◆ **Information supplied**:
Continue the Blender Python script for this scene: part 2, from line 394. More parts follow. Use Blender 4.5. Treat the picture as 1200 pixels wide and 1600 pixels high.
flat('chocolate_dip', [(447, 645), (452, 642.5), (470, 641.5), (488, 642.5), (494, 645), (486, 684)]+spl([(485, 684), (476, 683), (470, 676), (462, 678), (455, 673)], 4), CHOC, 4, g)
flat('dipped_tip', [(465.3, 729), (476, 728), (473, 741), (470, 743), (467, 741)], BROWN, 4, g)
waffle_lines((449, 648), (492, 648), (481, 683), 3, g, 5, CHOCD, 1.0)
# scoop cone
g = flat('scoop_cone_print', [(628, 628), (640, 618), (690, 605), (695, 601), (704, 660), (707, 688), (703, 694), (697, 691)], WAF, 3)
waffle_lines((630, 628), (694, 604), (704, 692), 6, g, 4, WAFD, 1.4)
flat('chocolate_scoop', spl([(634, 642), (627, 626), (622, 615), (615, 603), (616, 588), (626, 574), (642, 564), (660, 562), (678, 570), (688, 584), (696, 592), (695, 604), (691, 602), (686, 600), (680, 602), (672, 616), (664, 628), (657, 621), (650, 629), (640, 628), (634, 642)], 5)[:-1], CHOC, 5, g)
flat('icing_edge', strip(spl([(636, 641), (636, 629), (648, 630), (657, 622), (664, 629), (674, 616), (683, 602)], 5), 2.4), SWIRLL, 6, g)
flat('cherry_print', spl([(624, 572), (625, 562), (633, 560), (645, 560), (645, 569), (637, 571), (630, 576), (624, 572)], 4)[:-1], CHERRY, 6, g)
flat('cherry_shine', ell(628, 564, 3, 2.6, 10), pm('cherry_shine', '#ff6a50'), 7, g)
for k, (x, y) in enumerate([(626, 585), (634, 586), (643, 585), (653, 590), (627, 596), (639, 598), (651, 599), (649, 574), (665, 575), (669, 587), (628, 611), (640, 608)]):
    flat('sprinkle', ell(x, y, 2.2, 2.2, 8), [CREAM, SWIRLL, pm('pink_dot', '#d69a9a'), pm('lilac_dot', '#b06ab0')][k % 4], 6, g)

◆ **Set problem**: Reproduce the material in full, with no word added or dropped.

◆ **Answer below**:
Continue the Blender Python script for this scene: part 2, from line 394. More parts follow. Use Blender 4.5. Treat the picture as 1200 pixels wide and 1600 pixels high.
flat('chocolate_dip', [(447, 645), (452, 642.5), (470, 641.5), (488, 642.5), (494, 645), (486, 684)]+spl([(485, 684), (476, 683), (470, 676), (462, 678), (455, 673)], 4), CHOC, 4, g)
flat('dipped_tip', [(465.3, 729), (476, 728), (473, 741), (470, 743), (467, 741)], BROWN, 4, g)
waffle_lines((449, 648), (492, 648), (481, 683), 3, g, 5, CHOCD, 1.0)
# scoop cone
g = flat('scoop_cone_print', [(628, 628), (640, 618), (690, 605), (695, 601), (704, 660), (707, 688), (703, 694), (697, 691)], WAF, 3)
waffle_lines((630, 628), (694, 604), (704, 692), 6, g, 4, WAFD, 1.4)
flat('chocolate_scoop', spl([(634, 642), (627, 626), (622, 615), (615, 603), (616, 588), (626, 574), (642, 564), (660, 562), (678, 570), (688, 584), (696, 592), (695, 604), (691, 602), (686, 600), (680, 602), (672, 616), (664, 628), (657, 621), (650, 629), (640, 628), (634, 642)], 5)[:-1], CHOC, 5, g)
flat('icing_edge', strip(spl([(636, 641), (636, 629), (648, 630), (657, 622), (664, 629), (674, 616), (683, 602)], 5), 2.4), SWIRLL, 6, g)
flat('cherry_print', spl([(624, 572), (625, 562), (633, 560), (645, 560), (645, 569), (637, 571), (630, 576), (624, 572)], 4)[:-1], CHERRY, 6, g)
flat('cherry_shine', ell(628, 564, 3, 2.6, 10), pm('cherry_shine', '#ff6a50'), 7, g)
for k, (x, y) in enumerate([(626, 585), (634, 586), (643, 585), (653, 590), (627, 596), (639, 598), (651, 599), (649, 574), (665, 575), (669, 587), (628, 611), (640, 608)]):
    flat('sprinkle', ell(x, y, 2.2, 2.2, 8), [CREAM, SWIRLL, pm('pink_dot', '#d69a9a'), pm('lilac_dot', '#b06ab0')][k % 4], 6, g)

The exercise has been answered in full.